The summer internship at EPFL (École Polytechnique fédérale de Lausanne), Switzerland, has been the biggest opportunity for me to do quality research, learn different skills, come out of my comfort zone, meet new people and develop myself as a better person altogether. During my third year, I had offers from Mitacs GRI, DAAD and summer@epfl programs. I chose EPFL because of the university, professor, and my interest. The journey to it is what I will remember forever. A branch changer, an introverted guy like me, wanted to explore many things in my second year. Many seniors helped me explore various things, including development, machine learning, etc., and I finally settled on computer architecture research. It tells a lot about the senior-junior culture of IITR, where my introverted personality was never a barrier to inheriting the experience and knowledge of great seniors.
At the end of my second year, I got a virtual internship at Georgia Tech. That was the turning point of my career, and I have pursued research in computer architecture ever since. I sent many emails in December but couldn’t get a positive reply. In February, I consulted my other research-oriented friends, who motivated me. At that time, they had already sent around 100 emails; they said I could expect good replies only for a few. The emails should contain specifics about the professor’s work and how your interests align. After around sixty emails spanned over a month-long emailing process, I got good replies and gave some interviews.
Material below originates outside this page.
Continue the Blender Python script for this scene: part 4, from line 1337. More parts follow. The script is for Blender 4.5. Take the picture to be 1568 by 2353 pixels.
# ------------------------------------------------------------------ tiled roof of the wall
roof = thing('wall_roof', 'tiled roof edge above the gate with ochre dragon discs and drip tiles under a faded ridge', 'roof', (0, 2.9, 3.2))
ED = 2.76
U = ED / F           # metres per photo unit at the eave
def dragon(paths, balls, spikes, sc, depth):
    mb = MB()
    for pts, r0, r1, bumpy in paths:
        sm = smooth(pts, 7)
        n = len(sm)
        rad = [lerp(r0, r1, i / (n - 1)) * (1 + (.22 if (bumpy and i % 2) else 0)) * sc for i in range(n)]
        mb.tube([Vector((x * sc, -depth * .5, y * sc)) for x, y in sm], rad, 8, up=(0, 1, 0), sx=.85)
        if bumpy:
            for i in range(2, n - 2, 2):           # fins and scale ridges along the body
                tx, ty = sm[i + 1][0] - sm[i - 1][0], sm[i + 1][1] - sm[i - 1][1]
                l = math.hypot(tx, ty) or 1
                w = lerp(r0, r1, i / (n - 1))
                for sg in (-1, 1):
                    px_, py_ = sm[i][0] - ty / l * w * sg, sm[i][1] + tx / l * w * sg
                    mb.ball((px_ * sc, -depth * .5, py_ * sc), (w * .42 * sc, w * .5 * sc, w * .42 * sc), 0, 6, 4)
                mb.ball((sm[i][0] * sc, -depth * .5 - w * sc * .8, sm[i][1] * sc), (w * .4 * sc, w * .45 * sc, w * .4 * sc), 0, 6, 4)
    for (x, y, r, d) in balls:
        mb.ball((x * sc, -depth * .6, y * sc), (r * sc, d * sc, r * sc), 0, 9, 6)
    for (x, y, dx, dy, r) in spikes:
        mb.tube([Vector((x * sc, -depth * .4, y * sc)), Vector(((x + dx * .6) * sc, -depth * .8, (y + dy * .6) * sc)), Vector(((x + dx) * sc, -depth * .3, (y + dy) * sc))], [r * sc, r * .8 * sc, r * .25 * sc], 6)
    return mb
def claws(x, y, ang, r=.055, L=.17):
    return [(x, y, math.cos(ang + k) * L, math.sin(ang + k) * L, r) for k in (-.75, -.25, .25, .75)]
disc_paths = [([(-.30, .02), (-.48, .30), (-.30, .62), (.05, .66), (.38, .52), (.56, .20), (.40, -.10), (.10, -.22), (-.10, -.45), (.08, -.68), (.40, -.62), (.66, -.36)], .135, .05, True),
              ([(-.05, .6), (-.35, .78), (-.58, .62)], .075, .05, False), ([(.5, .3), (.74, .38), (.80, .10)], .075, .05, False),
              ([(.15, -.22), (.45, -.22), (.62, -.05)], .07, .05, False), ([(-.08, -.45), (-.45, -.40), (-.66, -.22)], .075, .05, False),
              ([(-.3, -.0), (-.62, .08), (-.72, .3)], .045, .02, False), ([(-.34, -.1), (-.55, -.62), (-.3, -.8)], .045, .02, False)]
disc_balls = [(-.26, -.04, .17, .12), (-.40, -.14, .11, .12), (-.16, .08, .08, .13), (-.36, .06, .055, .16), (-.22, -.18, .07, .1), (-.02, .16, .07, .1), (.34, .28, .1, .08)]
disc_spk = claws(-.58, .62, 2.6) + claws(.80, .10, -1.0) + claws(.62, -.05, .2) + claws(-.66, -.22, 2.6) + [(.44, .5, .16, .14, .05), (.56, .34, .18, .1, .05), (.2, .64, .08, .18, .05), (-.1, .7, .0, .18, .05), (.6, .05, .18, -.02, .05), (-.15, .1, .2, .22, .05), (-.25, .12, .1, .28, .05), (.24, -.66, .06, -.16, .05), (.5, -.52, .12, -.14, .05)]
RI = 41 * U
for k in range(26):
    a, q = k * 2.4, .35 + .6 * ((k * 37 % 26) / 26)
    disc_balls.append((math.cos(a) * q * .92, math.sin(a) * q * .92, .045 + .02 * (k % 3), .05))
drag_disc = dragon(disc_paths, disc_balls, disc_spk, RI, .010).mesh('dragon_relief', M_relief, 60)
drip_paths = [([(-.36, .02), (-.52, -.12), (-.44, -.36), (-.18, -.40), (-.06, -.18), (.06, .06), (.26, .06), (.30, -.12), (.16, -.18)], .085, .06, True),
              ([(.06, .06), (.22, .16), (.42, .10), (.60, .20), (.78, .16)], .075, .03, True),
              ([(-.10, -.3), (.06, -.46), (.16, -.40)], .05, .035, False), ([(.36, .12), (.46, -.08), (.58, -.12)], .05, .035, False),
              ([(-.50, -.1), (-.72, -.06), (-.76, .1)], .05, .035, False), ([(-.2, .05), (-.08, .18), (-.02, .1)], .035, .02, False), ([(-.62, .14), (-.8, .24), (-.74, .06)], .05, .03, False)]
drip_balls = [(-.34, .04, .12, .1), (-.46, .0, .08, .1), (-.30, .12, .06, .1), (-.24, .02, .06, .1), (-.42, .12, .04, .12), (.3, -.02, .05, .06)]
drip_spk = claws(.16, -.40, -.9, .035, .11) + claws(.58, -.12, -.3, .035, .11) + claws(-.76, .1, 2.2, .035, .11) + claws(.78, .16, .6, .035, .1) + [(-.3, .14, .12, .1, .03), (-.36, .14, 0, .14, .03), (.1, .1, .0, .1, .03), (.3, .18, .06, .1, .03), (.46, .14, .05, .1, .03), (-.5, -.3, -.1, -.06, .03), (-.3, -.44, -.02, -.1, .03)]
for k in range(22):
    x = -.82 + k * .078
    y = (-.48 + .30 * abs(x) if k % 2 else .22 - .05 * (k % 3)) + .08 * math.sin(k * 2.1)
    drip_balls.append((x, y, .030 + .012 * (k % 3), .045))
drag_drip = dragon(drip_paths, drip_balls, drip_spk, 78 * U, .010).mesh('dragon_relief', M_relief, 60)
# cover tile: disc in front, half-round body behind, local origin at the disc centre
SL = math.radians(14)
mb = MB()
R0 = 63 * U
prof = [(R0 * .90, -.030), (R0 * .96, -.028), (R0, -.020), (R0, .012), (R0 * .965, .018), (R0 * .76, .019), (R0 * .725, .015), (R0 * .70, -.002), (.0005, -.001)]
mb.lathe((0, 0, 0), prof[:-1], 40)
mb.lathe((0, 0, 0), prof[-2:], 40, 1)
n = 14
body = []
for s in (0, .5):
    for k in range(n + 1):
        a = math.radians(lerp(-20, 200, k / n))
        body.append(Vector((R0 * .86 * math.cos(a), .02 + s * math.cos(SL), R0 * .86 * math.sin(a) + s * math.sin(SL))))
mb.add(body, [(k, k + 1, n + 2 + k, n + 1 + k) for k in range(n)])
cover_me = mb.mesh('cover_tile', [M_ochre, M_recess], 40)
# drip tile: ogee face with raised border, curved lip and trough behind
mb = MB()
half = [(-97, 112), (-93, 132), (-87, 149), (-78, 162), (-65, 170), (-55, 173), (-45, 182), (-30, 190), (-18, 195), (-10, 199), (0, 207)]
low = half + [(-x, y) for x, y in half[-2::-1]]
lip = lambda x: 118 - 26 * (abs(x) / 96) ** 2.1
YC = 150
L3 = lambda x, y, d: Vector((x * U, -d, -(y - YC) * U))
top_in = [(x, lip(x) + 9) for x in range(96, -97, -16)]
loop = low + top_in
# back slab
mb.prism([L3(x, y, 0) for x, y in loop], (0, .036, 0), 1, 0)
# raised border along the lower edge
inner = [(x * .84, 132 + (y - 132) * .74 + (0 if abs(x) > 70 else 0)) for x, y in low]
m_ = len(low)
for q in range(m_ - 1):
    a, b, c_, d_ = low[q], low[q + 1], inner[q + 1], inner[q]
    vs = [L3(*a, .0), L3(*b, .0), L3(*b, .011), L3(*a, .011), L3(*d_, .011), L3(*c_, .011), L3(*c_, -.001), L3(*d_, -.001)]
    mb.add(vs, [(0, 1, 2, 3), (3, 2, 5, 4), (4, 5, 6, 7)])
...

My professor, Jim Larus, is a very successful researcher in systems and has been a manager and director at Microsoft Research. Despite my nervousness about working among such a great group of researchers, my internship at the VLSC (Very Large Scale Computing lab) started pretty well. I had to implement AXI BUS protocols on an FPGA. I had good knowledge of Verilog, a hardware description language, which made my start quite smooth. Progressively, it started getting more challenging. I remember there was a day I had to code in five different languages. I worked hard and tried to make the most of this opportunity. I implemented a cache with AXI protocols on an FPGA at a 431 MHz clock frequency. It was the first time I ported something on an FPGA, and in the process, I also learned hardware debugging using ILA (Integrated Logic Analyzer) triggers.
The project I worked on was a hardware-software codesign of a multi-core Verilog simulator, which leverages the parallelism in circuit simulations and is aimed to be faster than most traditional cycle-accurate simulators like verilator. Because of the software part involved, I also learned about compilers and operating systems. I implemented a VCD (Value change dump) engine in hardware. It enables waveform analysis during debugging, just like Vivado or Modelsim. I worked on many RISC V architectures like PicoRV32, Rocket chip, VexRiscv, etc., and analysed their resource utilisation and timing constraints. I also implemented hardware benchmarks that compared our tool with other simulators like verilator. The benchmarks include the Smith-Waterman algorithm and systolic array-based weight stationary matrix multiplication.
Apart from the technical stuff, I had a lot of adventures and memorable experiences. I learned to cook food because the food in Switzerland is not spicy. Despite being my first time, my Indian friends liked my cooking. I also learned a bit of French. I went to Budapest, Evian, Amsterdam, Rome, and Paris, apart from many places within Switzerland, and in the process, made many good friends. Every trip was a different experience and indeed, a lot of fun. The terrific adventures of go-karting and zip lining still give me goosebumps. These have undoubtedly been the best days of my life. Travelling to most of Europe at such a young age, that too at my own expense, while doing the best work I can enjoy is what I am proud of and will never forget.